The "Dance Studies and/in Humanities" arts program is funded by a $1.4 million grant from the Andrew W. Mellon Foundation and will cover two-year appointed fellowships for two or more individuals between 2012 and 2016. Fellows will be equipped with the tasks of teaching an introductory course on dance studies and another course in their specialty area, said Rebecca Schneider, chair of the theater arts and performance studies department.

"Because dance doesn't have a literary- and object-based history, it's a very embodied practice," Schneider said. "The question is ‘What's dance research?' Scholarship has not developed as much for dance."

Dance studies focuses on "how movement means and travels, and practices get in the body. It's seeing the texts of sources on bodies," Schneider said.

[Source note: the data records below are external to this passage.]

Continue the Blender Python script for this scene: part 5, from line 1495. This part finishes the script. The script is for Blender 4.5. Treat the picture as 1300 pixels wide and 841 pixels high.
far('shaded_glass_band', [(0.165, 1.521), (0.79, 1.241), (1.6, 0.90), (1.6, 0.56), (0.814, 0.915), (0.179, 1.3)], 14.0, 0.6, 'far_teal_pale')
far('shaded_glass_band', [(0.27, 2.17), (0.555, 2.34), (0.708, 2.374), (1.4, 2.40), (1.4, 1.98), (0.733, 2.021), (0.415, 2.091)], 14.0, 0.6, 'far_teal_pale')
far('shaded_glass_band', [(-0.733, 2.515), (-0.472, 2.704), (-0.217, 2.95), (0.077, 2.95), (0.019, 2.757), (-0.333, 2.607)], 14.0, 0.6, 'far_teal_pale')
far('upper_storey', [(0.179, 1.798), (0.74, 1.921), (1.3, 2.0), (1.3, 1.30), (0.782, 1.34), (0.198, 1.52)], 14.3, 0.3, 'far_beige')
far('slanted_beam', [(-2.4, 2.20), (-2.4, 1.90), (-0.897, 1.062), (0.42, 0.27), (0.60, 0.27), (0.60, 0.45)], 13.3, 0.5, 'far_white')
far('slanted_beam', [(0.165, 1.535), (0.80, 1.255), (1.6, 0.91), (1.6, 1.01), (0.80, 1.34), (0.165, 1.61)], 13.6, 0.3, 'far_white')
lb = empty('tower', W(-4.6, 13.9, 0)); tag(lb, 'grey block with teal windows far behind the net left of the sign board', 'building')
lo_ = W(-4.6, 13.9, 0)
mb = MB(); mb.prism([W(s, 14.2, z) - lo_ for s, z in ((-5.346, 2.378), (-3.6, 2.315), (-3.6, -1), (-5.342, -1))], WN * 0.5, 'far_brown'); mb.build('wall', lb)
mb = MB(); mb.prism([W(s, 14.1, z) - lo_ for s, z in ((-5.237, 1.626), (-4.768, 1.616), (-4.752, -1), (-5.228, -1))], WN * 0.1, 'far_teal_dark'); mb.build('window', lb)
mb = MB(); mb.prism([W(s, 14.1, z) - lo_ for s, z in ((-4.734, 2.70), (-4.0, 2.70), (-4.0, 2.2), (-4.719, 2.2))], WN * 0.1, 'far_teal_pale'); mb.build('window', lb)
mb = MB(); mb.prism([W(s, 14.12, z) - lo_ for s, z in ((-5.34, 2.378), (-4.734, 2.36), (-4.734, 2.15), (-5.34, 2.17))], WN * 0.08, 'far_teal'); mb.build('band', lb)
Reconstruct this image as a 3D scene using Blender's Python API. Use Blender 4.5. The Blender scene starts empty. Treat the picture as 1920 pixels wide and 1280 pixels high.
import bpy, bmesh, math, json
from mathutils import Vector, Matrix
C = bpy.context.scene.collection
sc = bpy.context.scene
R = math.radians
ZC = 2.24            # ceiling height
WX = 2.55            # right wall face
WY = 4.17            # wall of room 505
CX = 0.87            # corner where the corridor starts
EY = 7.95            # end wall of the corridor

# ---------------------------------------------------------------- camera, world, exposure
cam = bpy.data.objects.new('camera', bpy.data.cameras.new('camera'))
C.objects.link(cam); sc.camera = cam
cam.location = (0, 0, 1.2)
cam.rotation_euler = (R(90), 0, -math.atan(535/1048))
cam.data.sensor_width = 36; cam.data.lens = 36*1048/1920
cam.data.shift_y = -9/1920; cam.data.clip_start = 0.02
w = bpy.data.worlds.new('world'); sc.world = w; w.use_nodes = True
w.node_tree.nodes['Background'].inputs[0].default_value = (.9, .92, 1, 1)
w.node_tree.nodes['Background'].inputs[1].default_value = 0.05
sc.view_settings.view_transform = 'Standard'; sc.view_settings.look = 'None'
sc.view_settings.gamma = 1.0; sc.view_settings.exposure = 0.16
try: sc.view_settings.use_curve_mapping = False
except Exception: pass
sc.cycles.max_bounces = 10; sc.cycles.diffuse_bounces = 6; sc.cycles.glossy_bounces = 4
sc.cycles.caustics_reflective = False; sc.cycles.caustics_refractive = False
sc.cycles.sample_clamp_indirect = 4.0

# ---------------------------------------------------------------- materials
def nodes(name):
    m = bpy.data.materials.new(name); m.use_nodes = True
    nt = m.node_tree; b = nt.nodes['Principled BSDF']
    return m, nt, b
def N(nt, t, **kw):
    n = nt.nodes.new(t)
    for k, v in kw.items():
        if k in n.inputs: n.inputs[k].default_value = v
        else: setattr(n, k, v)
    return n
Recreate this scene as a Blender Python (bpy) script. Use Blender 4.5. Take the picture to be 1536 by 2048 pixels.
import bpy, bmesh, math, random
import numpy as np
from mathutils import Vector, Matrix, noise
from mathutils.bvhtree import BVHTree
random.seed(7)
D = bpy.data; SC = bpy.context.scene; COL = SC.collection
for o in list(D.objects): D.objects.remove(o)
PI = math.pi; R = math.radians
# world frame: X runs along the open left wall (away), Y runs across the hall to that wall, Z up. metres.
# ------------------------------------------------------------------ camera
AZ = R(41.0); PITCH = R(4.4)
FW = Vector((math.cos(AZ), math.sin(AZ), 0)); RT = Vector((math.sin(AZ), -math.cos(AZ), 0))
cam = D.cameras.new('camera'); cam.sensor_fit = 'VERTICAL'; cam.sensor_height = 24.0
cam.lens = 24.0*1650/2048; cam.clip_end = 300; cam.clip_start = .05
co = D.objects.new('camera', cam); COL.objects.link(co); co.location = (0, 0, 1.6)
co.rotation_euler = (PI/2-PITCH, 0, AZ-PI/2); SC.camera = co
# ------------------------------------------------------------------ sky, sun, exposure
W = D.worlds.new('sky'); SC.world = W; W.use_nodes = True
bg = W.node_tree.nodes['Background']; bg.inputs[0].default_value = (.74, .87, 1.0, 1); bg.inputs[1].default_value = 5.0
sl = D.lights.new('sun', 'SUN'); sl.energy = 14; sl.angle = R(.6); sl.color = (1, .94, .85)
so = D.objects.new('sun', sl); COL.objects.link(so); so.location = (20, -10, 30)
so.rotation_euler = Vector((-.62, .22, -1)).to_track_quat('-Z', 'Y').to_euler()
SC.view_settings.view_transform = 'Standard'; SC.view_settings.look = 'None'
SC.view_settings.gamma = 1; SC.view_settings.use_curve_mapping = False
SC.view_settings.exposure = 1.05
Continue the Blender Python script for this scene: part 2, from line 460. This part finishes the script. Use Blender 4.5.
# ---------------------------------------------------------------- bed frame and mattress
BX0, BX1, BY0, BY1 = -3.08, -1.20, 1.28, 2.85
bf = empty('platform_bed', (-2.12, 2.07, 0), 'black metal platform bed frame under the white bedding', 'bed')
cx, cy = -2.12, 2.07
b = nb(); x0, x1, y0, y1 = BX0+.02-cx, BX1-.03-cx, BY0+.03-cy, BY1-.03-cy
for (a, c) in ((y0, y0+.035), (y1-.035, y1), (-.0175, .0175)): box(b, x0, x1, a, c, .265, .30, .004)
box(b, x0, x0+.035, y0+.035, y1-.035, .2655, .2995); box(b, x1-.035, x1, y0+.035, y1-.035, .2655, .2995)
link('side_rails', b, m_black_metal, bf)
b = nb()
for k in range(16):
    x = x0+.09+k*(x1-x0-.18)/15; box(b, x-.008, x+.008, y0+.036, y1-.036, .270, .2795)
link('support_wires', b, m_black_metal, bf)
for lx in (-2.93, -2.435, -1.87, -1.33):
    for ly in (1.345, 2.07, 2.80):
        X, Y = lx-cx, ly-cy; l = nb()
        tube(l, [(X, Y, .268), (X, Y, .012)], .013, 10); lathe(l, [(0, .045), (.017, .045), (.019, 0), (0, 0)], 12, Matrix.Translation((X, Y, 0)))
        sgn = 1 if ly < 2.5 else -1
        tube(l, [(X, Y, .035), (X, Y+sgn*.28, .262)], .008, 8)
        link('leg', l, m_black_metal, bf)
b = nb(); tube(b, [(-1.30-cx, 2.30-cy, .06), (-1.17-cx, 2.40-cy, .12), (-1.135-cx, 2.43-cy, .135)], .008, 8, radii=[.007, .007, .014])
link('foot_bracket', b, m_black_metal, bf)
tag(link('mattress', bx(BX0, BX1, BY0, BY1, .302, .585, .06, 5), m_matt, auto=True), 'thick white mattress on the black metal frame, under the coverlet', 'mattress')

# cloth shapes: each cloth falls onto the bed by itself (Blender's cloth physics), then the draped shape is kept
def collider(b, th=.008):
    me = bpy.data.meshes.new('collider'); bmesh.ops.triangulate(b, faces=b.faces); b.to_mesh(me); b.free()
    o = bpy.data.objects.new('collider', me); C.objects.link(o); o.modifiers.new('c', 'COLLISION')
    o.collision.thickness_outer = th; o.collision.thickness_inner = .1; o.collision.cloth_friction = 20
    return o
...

Though many scholarships are available only to students of theater, this program will provide students in other areas of art with access to scholarships as well, she added.

Jarrett Key '13, a concentrator in theater arts and public policy, said the program is a great opportunity for the University.

Brown's focus on dance scholarship is manifested in the Bryson Dance Collection, currently housed at the John Hay Library. Over 2,000 rare arts items, such as class pictures and journals, are on display. "Here is a perfect example of how scholarship is becoming part of the research," said Sam Jambrovic '12, a performance studies concentrator. "I'm very interested in the body as an archive for history of society, the way it reveals society and how it's affected by others," he said.

The arts program could also pose challenges for the University. Since scholarships on dance have not been studied or recorded earnestly until now, librarians will have to learn how to catalog this material, Jambrovic said.     

The three directors from the universities — Schneider, Susan Manning from Northwestern and Janice Ross from Stanford — will read applications from post-doctoral fellows. They will be in charge of selecting fellows they feel appropriate for their university.

"We have the right to tailor to the needs and strengths of each university. We will make it even and rank the short list we will bring out," Schneider said.

"We are already building upon a strong program," she added.